First, I tped when I was a kid. It was a blast!!
Second, I've let my oldest do it in good fun. Eggs nor water is ever allowed and its not allowed to be done out of spite. If she gets caught, she deals with the repercussions whatever they may be. If the parents want her to clean up, she better high tale it over there and clean up!

Last summer though, an all in fun prank went south and I got into a tisk with another parent.
Two boys were prank calling the house all night long and ding dong ditching the house. My daughter and her friend decided that they were going to water bomb the boys in return. They made arrangements with the boys to meet them outside the boys house and then we drove by and water bombed them. the girls each threw 2 water bombs and we went on our merry way.
Well apparently the boys then took it upon themselves to have a water fight inside their mothers house (which is completely beyond my control)....anyhow I guess the boys fight inside the house woke the mother who became irate that an hour before I drove my girls over there to bomb them OUTSIDE their house mind you. She then proceeded to pound on my door at midnight acting completely out of control and threatening violence if I didnt open the door.

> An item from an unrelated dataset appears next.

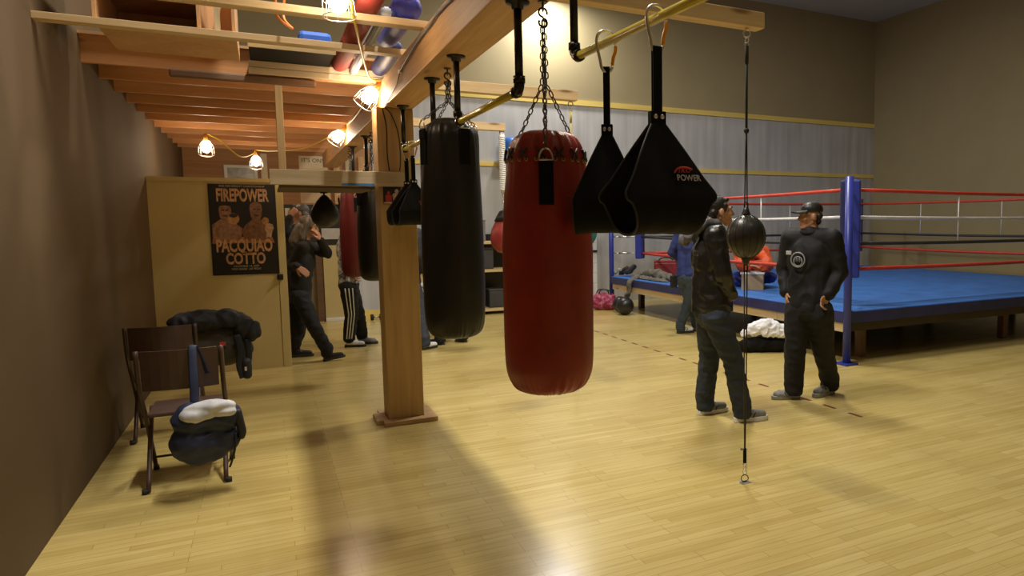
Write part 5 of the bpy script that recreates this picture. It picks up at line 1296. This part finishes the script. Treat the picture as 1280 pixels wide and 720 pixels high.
# --- person in the orange jacket leaning over the box
def orange():
    Z = V((0, 0, 1)); f = az(-128); _, R, _ = frame_of(f)
    pv = V((6.65, 9.04, RZ + .13)); nk = V((6.43, 8.78, RZ + .58)); ch = nk.lerp(pv, .4)
    J = dict(neck=nk, chest=ch, pelvis=pv)
    J['shr'] = nk + R * .18 - Z * .04; J['shl'] = nk - R * .18 - Z * .04
    bx = bc + Z * .30
    J['elr'] = bx + R * .20 + Z * .045 - f * .05; J['ell'] = bx - R * .20 + Z * .045 - f * .05
    J['wrr'] = bx + R * .02 + f * .07 + Z * .05; J['wrl'] = bx - R * .02 + f * .0 + Z * .06
    J['handr'] = (-R + f * .1, -Z, 1, .5); J['handl'] = (R + f * .1, -Z, -1, .5)
    J['hipr'] = pv + R * .09; J['hipl'] = pv - R * .09
    J['knr'] = pv + R * .36 + f * .30 - Z * .01; J['knl'] = pv - R * .40 + f * .34 + Z * .03
    J['anr'] = pv + R * .05 + f * .26 - Z * .06; J['anl'] = pv - R * .10 + f * .30 - Z * .06
    t, P, rot = person('person in a puffy orange jacket sitting on the ring leaning on the cardboard box', pv - Z * .13, J, nk + f * .08 + Z * .115, az(-125, -20), M_skin, .008)
    eyes(P, t, 1, M_hair)
    blob('hair', [('e', P(0, -.026, .046), (.081, .090, .080), rot)], M_hair, t, .008, 2)
    om = mat('orange_puffer', (.66, .09, .02), .55, 0, .12, 9)
    b = [('c', J['shl'], .10, J['shr'], .10), ('c', ch + R * .06, .14, pv + R * .05, .15), ('c', ch - R * .06, .14, pv - R * .05, .15), ('c', nk, .085, ch, .14)]
    for s in 'lr':
        b += [('c', J['sh' + s], .095, J['el' + s], .085), ('c', J['el' + s], .085, J['el' + s].lerp(J['wr' + s], .8), .066)]
    blob('puffer_jacket', b, om, t, .010, 3, (.012, 10), cuts=[((0, 0, RZ + .006), (0, 0, -1))])
    b = [('c', pv + R * .03, .12, pv - R * .03, .12)]
    for s in 'lr': b += [('c', J['hip' + s], .10, J['kn' + s], .075), ('c', J['kn' + s], .075, J['an' + s], .06)]
    blob('trousers', b, mat('royal_cloth', (.02, .035, .22), .7), t, .010, 3, (.008, 10), cuts=[((0, 0, RZ + .003), (0, 0, -1))])
orange()

# --- woman walking
h = (G(404, 452), G(363, 447)); q = (h[0] + az(96) * .25, h[1] + az(92) * .26)
def ps(J, f, R, Z, A):
    J['knr'] = A(393, 409, 8.15); J['knl'] = A(374, 407, 8.4)
    J['anr'] = h[0] + Z * .11 + az(96) * .05; J['anl'] = h[1] + Z * .11 + az(92) * .05
    J['elr'] = A(364, 333, 8.15); J['wrr'] = A(372, 334, 8.02); J['handr'] = (A(383, 341, 8.0) - A(372, 334, 8.02), f * -.3 - Z * .2 + R * -.9, -1, .5)
    J['shl'] = A(390, 310, 8.42); J['ell'] = A(409, 317, 8.35); J['wrl'] = A(401, 300, 8.2); J['handl'] = (A(394, 286, 8.15) - A(400, 300, 8.2), -R * .2 - f * .9, 1, .6)
t, J, P, rot, f, R = simple_person('long haired woman in black walking with one hand raised to her face', 8.25, (381, 303), (386, 283), (376, 366), h, q, az(102, -12), 100, shoulders=.15, pose=ps, top=mat('black_knit', (.007, .007, .008), .8, 0, .3, 9, bump=.3, bscale=160), legs=mat('black_trouser', (.009, .011, .017), .85, 0, .3, 8), hem=Dp(376, 384, 8.25).z, lw=1.0, hairtype='none', skin=M_skin, slim=.92, hs=.97, voxel=.006, cuff=.045)
hg = mat('ash_hair', (.13, .115, .10), .5, 0, .5, 40, stretch=(1, 1, .15))
blob('hair', [('e', P(0, -.022, .042), (.080, .096, .084), rot), ('c', P(-.066, -.02, .02), .030, P(-.085, -.02, -.15), .036), ('c', P(.066, -.02, .02), .030, P(.085, -.02, -.15), .036), ('c', P(0, -.08, .0), .058, P(0, -.125, -.19), .060), ('c', P(.05, -.07, -.03), .05, P(.06, -.10, -.20), .05), ('c', P(-.05, -.07, -.03), .05, P(-.06, -.10, -.20), .05), ('c', P(-.045, .045, .085), .02, P(-.072, .03, .0), .018), ('c', P(.045, .045, .085), .02, P(.072, .03, .0), .018)], hg, t, .007, 2, (.006, 24, (1, 1, .3)))
bm_ = mat('boot_black', (.008, .008, .009), .4)
shoe(h[0], q[0], 0.0, bm_, M_soled, t, pitch=.16, high=.06); shoe(h[1], q[1], 0, bm_, M_soled, t, high=.06)
ct = [('c', Dp(374, 380, 8.4), .12, Dp(369, 420, 8.45), .10), ('c', Dp(366, 380, 8.45), .09, Dp(366, 424, 8.5), .07)]
blob('coat_tail', ct, M_blkcloth, t, .012, 3, (.012, 8), cuts=[(Dp(370, 427, 8.45), (0, 0, -1))])

# --- man behind her with raised arm
h = (V((.32, 10.75, 0)), V((.16, 10.85, 0))); q = (h[0] + az(-80) * .28, h[1] + az(-80) * .28)
def ps(J, f, R, Z, A):
    J['shl'] = A(361, 291, 9.55); J['ell'] = A(352, 286, 9.4); J['wrl'] = A(362, 271, 9.4); J['handl'] = (A(369, 262, 9.42) - A(362, 271, 9.4), R, 1, .7)
t, J, P, rot, f, R = simple_person('grey haired man with raised bare arm standing behind the walking woman', 9.6, (371, 284), (375, 266), (368, 345), h, q, az(-75), -80, shoulders=.17, pose=ps, top=mat('tee_black', (.014, .014, .016), .8), legs=M_blkcloth, hair=mat('grey_hair', (.10, .095, .09), .6), skin=M_skin2)
for a, c in zip(h, q): shoe(a, c, 0, M_black, M_soled, t)

# --- person in striped trousers
h = (G(431, 434), G(447, 430)); q = (h[0] + az(108) * .27, h[1] + az(112) * .27)
t, J, P, rot, f, R = simple_person('person in black three striped trousers and mottled hoodie behind the dark red bag', 9.15, (433, 287), (435, 268), (436, 356), h, q, az(95), 96, shoulders=.17, top=splash('hoodie_print', [(.55, .58, .66), (.03, .03, .04), (.66, .68, .74), (.08, .09, .11), (.72, .74, .80)], 6), legs=M_blkcloth, hem=Dp(440, 360, 9.15).z, lw=1.12, cuff=.05)
b_up = mat('shoe_grey2', (.22, .22, .23), .6)
shoe(h[0], q[0], 0, M_sole, M_soled, t); shoe(h[1], q[1], 0, b_up, M_soled, t)
for k in (-1, 0, 1):
    pts = []
    side = (R * .80 - f * .05)
    for i in range(13):
        u = i / 12; a_, b_, c_ = J['hipr'], J['knr'], J['anr'] + V((0, 0, .02))
        p = a_.lerp(b_, u * 2) if u < .5 else b_.lerp(c_, u * 2 - 1)
        r = (.102 + (.074 - .102) * min(1, u * 2)) * 1.12 if u < .5 else (.075 + (.066 - .075) * (u * 2 - 1)) * 1.12
        ang = k * .36
        dirv = (R * math.cos(ang) + f * math.sin(ang)).normalized()
        pts.append(p + dirv * (r + .010))
    MB().tube(pts, .0075, 6).build('white_stripe', M_sole, t)

# --- person mostly behind the timber post
h = (G(527, 438), G(512, 436)); q = (h[0] + az(55) * .28, h[1] + az(55) * .28)
t, J, P, rot, f, R = simple_person('person in dark jacket and white shoes hidden behind the timber post', 9.3, (509, 288), (509, 270), (511, 358), h, q, az(60), 55, shoulders=.175, top=mat('navy_jacket', (.018, .018, .025), .7), legs=mat('navy_jean', (.035, .042, .06), .8))
for a, c in zip(h, q): shoe(a, c, 0, M_sole, M_soled, t)
# --- person behind the black heavy bag
h = (G(556, 431), G(584, 428)); q = (h[0] + az(-62) * .26, h[1] + az(-40) * .2)
t, J, P, rot, f, R = simple_person('person in black standing hidden behind the black heavy bag', 9.75, (571, 287), (571, 269), (571, 355), h, q, az(-70), -60, shoulders=.17, top=M_blkcloth, legs=M_blkcloth, lw=1.15)
for a, c in zip(h, q): shoe(a, c, 0, M_black, M_soled, t)
# ------------------------------------------------------------------ light
def area(name, loc, size, power, col, target=None, sy=None):
    li = bpy.data.lights.new(name, 'AREA'); li.energy = power; li.color = col; li.shape = 'RECTANGLE'; li.size = size; li.size_y = sy or size
    o = bpy.data.objects.new(name, li); COL.objects.link(o); o.location = loc
    d = (V(target) - V(loc)) if target else V((0, 0, -1))
    o.rotation_euler = d.to_track_quat('-Z', 'Y').to_euler()
    return o
WARM = (1.0, .93, .80)
WALLC = (1.0, .97, .92)
COOL = (.93, .96, 1.0)
area('gym_light', (0.93, 4.5, 6.25), .16, 325, WARM, None, 2.2)
area('gym_light', (4.4, 7.2, 6.25), .8, 230, WARM)
area('gym_light', (2.8, 0.6, 6.25), .8, 22, WARM)
area('gym_light', (4.7, 12.45, 5.75), .35, 120, WALLC)
area('gym_light', (8.2, 8.0, 6.25), .8, 45, WARM)
w = bpy.data.worlds.new('world'); SC.world = w; w.use_nodes = True
w.node_tree.nodes['Background'].inputs['Color'].default_value = (.5, .52, .56, 1)
w.node_tree.nodes['Background'].inputs['Strength'].default_value = .035
SC.view_settings.view_transform = 'Standard'; SC.view_settings.look = 'None'
SC.view_settings.exposure = 0.0; SC.view_settings.gamma = 1.0; SC.view_settings.use_curve_mapping = False
SC.cycles.use_denoising = True
SC.cycles.max_bounces = 8
SC.cycles.sample_clamp_indirect = 6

I opened the door and verbally confronted her for her behavior. Explained my side, that the girls were simply retaliating and never did they throw water bombs inside her house. I told her that if she wanted to be angry that water was inside her house she needed to be angry with her sons. She then got in my face and basically said "lets go" and wanted to duke it out....And she thought I was the uncivilized one for allowing my kids to throw water balloons?????????